§ **DATA EXTRACT**:

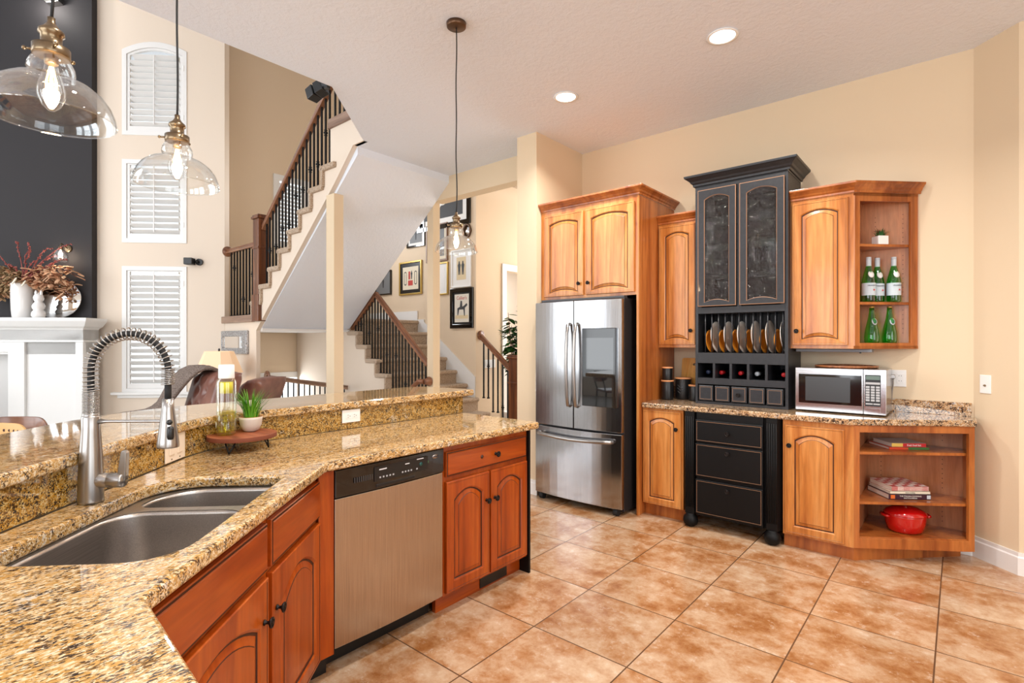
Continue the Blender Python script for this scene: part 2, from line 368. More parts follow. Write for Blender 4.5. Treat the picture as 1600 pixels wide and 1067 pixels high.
def slab(outer, holes, z0, z1, m=0):      # flat slab with holes -> MB
    bm = bmesh.new(); es = []; loops = []
    for L in [outer]+holes:
        vs = [bm.verts.new((p[0], p[1], z1)) for p in L]; loops.append(len(L))
        es += [bm.edges.new((vs[i], vs[(i+1) % len(vs)])) for i in range(len(vs))]
    bmesh.ops.triangle_fill(bm, edges=es, use_beauty=True, normal=(0, 0, 1))
    bm.verts.index_update(); mb = MB(); pts = [tuple(v.co) for v in bm.verts]; fs = [tuple(v.index for v in f.verts) for f in bm.faces]
    if bm.faces and bm.faces[:][0].normal.z < 0: fs = [f[::-1] for f in fs]
    mb.add(pts, fs, m); mb.add([(p[0], p[1], z0) for p in pts], [f[::-1] for f in fs], m)
    for L in [outer]+holes:
        n = len(L); mb.add([(p[0], p[1], z0) for p in L]+[(p[0], p[1], z1) for p in L], [(i, (i+1) % n, (i+1) % n+n, i+n) for i in range(n)], m)
    bm.free(); return mb
def wallpanel(outer, holes, thick, m=0):   # outline in (x, z); front face at y=0 toward -Y
    b = slab(outer, holes, 0, thick, m); b.v = [(p[0], p[2], p[1]) for p in b.v]; return b
def rrect(x0, x1, y0, y1, r, n=6):
    if not isinstance(r, (list, tuple)): r = [r]*4
    out = []
    for (cx, cy, a, q) in ((x0+r[0], y0+r[0], PI, r[0]), (x1-r[1], y0+r[1], 1.5*PI, r[1]), (x1-r[2], y1-r[2], 0, r[2]), (x0+r[3], y1-r[3], .5*PI, r[3])):
        for i in range(n+1): t = a+i*PI/2/n; out.append((cx+q*math.cos(t), cy+q*math.sin(t)))
    return out
def offset(pts, d):     # open polyline, to the right-hand side of travel
    out = []
    for i, p in enumerate(pts):
        def nrm(a, b):
            dx, dy = b[0]-a[0], b[1]-a[1]; L = math.hypot(dx, dy); return (dy/L, -dx/L)
        ns = []
        if i > 0: ns.append(nrm(pts[i-1], p))
        if i < len(pts)-1: ns.append(nrm(p, pts[i+1]))
        nx = sum(q[0] for q in ns); ny = sum(q[1] for q in ns); L = math.hypot(nx, ny); nx /= L; ny /= L
        c = nx*ns[0][0]+ny*ns[0][1]
        out.append((p[0]+nx*d/c, p[1]+ny*d/c))
    return out
def crown(prof, path, m=0):
    mb = MB(); cols = [[(p[0], p[1], z) for p in offset(path, o)] for o, z in prof]
    n = len(path); k = len(prof)
    rs = [[cols[j][i] for j in range(k)] for i in range(n)]
    mb.rings(rs, m, False, True, True, True); return mb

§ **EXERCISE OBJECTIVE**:
Repeat the material verbatim. Do not carry over any picture.

§ **EXERCISE RESPONSE**:
Continue the Blender Python script for this scene: part 2, from line 368. More parts follow. Write for Blender 4.5. Treat the picture as 1600 pixels wide and 1067 pixels high.
def slab(outer, holes, z0, z1, m=0):      # flat slab with holes -> MB
    bm = bmesh.new(); es = []; loops = []
    for L in [outer]+holes:
        vs = [bm.verts.new((p[0], p[1], z1)) for p in L]; loops.append(len(L))
        es += [bm.edges.new((vs[i], vs[(i+1) % len(vs)])) for i in range(len(vs))]
    bmesh.ops.triangle_fill(bm, edges=es, use_beauty=True, normal=(0, 0, 1))
    bm.verts.index_update(); mb = MB(); pts = [tuple(v.co) for v in bm.verts]; fs = [tuple(v.index for v in f.verts) for f in bm.faces]
    if bm.faces and bm.faces[:][0].normal.z < 0: fs = [f[::-1] for f in fs]
    mb.add(pts, fs, m); mb.add([(p[0], p[1], z0) for p in pts], [f[::-1] for f in fs], m)
    for L in [outer]+holes:
        n = len(L); mb.add([(p[0], p[1], z0) for p in L]+[(p[0], p[1], z1) for p in L], [(i, (i+1) % n, (i+1) % n+n, i+n) for i in range(n)], m)
    bm.free(); return mb
def wallpanel(outer, holes, thick, m=0):   # outline in (x, z); front face at y=0 toward -Y
    b = slab(outer, holes, 0, thick, m); b.v = [(p[0], p[2], p[1]) for p in b.v]; return b
def rrect(x0, x1, y0, y1, r, n=6):
    if not isinstance(r, (list, tuple)): r = [r]*4
    out = []
    for (cx, cy, a, q) in ((x0+r[0], y0+r[0], PI, r[0]), (x1-r[1], y0+r[1], 1.5*PI, r[1]), (x1-r[2], y1-r[2], 0, r[2]), (x0+r[3], y1-r[3], .5*PI, r[3])):
        for i in range(n+1): t = a+i*PI/2/n; out.append((cx+q*math.cos(t), cy+q*math.sin(t)))
    return out
def offset(pts, d):     # open polyline, to the right-hand side of travel
    out = []
    for i, p in enumerate(pts):
        def nrm(a, b):
            dx, dy = b[0]-a[0], b[1]-a[1]; L = math.hypot(dx, dy); return (dy/L, -dx/L)
        ns = []
        if i > 0: ns.append(nrm(pts[i-1], p))
        if i < len(pts)-1: ns.append(nrm(p, pts[i+1]))
        nx = sum(q[0] for q in ns); ny = sum(q[1] for q in ns); L = math.hypot(nx, ny); nx /= L; ny /= L
        c = nx*ns[0][0]+ny*ns[0][1]
        out.append((p[0]+nx*d/c, p[1]+ny*d/c))
    return out
def crown(prof, path, m=0):
    mb = MB(); cols = [[(p[0], p[1], z) for p in offset(path, o)] for o, z in prof]
    n = len(path); k = len(prof)
    rs = [[cols[j][i] for j in range(k)] for i in range(n)]
    mb.rings(rs, m, False, True, True, True); return mb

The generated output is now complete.